Data shown:
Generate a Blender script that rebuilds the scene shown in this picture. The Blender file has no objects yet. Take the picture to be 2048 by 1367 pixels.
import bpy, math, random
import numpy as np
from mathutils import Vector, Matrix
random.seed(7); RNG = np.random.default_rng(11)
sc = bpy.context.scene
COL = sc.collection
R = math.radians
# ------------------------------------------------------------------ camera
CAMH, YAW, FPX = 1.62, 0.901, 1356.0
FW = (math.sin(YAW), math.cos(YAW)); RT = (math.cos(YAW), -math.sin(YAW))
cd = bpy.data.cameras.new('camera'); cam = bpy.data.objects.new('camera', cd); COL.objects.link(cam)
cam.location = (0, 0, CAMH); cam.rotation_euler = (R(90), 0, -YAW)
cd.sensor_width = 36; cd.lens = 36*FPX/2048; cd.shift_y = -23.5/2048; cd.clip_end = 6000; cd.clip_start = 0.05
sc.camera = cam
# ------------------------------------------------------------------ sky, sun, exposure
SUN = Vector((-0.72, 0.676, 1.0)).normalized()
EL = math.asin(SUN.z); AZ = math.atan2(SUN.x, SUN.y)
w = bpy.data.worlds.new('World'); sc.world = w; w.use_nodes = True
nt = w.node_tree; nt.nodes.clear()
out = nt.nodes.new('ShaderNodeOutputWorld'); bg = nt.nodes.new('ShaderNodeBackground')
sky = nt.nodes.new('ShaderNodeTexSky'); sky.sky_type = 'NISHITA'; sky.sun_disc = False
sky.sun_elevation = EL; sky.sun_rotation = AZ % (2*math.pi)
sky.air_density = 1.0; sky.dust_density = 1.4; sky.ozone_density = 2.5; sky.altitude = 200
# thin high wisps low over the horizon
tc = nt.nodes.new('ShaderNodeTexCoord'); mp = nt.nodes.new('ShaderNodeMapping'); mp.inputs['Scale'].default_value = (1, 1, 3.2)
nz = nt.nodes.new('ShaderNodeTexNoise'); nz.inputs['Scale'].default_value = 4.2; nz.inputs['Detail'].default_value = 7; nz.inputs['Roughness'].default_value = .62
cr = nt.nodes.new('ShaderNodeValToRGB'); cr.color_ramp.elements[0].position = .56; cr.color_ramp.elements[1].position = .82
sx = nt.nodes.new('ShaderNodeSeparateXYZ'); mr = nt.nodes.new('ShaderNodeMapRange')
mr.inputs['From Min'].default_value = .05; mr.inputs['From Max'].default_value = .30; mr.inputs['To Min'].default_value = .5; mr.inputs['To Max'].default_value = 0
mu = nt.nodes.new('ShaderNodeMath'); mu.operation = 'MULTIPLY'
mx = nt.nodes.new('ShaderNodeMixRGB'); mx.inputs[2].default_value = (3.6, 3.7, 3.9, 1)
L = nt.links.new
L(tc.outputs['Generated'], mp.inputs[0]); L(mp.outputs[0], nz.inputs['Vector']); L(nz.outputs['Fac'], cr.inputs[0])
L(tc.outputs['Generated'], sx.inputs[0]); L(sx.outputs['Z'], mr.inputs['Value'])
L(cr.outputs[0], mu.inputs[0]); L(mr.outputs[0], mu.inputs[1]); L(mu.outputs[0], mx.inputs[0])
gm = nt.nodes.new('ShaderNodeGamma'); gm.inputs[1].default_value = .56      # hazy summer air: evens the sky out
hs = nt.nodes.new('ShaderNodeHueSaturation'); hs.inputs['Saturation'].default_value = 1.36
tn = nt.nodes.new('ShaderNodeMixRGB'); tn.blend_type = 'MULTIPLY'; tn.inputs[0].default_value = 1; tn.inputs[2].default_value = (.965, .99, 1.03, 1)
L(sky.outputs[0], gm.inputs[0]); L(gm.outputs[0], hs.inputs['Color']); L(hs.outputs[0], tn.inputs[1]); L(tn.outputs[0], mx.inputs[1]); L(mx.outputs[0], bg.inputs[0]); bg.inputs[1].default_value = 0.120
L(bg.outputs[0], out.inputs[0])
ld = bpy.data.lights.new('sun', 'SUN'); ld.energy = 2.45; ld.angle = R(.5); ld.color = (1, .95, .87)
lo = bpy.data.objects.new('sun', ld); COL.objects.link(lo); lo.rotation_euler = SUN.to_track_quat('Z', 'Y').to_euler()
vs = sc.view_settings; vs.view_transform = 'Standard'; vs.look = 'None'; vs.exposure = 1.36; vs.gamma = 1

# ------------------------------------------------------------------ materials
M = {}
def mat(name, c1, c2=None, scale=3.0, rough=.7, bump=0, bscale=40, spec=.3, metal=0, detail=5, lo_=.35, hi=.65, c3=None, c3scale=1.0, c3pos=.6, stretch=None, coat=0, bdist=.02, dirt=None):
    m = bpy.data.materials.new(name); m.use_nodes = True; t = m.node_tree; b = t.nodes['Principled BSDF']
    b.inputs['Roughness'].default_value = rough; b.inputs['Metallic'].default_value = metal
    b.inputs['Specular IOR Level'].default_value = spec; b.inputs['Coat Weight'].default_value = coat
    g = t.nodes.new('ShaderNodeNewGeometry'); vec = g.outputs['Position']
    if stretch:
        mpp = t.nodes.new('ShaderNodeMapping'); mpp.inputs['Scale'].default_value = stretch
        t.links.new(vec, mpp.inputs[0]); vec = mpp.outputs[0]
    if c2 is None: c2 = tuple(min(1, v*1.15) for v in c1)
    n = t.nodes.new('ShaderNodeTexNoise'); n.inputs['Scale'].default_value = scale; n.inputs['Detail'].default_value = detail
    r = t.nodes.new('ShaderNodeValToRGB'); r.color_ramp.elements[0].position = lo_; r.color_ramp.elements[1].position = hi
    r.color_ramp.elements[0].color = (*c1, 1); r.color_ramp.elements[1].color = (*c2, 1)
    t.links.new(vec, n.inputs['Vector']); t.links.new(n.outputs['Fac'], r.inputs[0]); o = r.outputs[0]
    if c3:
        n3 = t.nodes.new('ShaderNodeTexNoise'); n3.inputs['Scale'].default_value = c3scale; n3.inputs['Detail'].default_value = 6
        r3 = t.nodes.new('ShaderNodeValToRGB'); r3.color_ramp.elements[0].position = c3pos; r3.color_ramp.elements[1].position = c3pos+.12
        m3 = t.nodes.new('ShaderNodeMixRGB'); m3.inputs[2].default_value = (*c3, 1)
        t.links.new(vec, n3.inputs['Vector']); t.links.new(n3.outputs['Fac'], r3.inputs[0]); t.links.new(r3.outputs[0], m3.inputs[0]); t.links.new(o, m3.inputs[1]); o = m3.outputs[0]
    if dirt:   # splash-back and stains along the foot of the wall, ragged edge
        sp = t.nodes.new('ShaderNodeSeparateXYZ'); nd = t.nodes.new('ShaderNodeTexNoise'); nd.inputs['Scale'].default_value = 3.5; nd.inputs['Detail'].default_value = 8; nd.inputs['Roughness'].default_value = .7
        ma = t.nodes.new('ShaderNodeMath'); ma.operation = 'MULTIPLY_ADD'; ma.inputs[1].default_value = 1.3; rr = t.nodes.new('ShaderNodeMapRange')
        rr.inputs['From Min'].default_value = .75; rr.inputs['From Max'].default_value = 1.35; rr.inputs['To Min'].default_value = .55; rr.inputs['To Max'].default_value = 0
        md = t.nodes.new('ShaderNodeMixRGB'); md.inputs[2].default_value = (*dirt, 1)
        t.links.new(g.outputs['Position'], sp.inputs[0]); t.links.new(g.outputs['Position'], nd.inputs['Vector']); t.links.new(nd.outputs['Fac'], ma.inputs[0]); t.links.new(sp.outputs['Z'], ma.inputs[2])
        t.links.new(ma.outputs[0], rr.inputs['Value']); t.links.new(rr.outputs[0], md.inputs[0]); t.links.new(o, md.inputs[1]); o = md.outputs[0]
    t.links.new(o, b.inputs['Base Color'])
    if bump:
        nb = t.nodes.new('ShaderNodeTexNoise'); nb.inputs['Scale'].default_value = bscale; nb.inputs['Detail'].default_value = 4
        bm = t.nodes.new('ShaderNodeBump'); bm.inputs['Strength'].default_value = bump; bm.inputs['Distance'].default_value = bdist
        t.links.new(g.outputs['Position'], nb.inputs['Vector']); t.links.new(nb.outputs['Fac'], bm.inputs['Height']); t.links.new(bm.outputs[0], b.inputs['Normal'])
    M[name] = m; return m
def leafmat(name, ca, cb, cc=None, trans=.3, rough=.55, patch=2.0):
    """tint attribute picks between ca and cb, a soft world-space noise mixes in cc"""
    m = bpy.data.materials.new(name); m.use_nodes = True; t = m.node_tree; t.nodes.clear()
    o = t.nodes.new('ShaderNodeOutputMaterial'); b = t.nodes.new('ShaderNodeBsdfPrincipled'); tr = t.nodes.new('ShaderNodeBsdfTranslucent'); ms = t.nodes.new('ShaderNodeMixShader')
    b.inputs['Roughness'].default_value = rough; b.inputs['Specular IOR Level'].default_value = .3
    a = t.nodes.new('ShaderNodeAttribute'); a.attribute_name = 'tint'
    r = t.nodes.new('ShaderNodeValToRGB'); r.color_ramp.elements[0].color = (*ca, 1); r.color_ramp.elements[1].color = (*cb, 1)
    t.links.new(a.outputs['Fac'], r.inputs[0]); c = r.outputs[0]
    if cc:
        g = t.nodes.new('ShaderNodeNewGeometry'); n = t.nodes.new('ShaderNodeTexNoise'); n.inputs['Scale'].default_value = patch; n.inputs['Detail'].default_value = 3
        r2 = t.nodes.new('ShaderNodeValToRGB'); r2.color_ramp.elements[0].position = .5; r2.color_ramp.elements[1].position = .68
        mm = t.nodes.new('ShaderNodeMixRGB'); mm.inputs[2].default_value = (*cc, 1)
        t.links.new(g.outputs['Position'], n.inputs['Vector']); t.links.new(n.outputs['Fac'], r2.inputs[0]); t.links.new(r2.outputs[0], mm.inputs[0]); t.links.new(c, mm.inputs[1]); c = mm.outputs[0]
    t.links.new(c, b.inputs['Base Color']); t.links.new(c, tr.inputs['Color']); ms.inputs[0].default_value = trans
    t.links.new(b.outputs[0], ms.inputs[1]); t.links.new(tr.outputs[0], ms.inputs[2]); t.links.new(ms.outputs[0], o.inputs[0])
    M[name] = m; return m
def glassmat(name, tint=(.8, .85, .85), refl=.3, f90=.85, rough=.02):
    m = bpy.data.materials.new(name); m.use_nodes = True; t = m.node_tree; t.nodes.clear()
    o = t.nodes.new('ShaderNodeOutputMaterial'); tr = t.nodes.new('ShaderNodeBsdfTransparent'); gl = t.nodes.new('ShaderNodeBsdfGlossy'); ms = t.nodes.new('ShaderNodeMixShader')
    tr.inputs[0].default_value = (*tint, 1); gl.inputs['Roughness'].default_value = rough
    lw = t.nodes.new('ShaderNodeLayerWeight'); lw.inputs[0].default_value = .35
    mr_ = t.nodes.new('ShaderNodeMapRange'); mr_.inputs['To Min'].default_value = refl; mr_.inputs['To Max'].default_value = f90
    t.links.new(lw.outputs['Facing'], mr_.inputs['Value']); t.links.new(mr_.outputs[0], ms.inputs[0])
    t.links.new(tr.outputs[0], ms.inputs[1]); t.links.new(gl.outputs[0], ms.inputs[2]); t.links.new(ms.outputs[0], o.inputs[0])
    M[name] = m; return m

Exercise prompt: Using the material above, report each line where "patch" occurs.

The reply:
def leafmat(name, ca, cb, cc=None, trans=.3, rough=.55, patch=2.0):
        g = t.nodes.new('ShaderNodeNewGeometry'); n = t.nodes.new('ShaderNodeTexNoise'); n.inputs['Scale'].default_value = patch; n.inputs['Detail'].default_value = 3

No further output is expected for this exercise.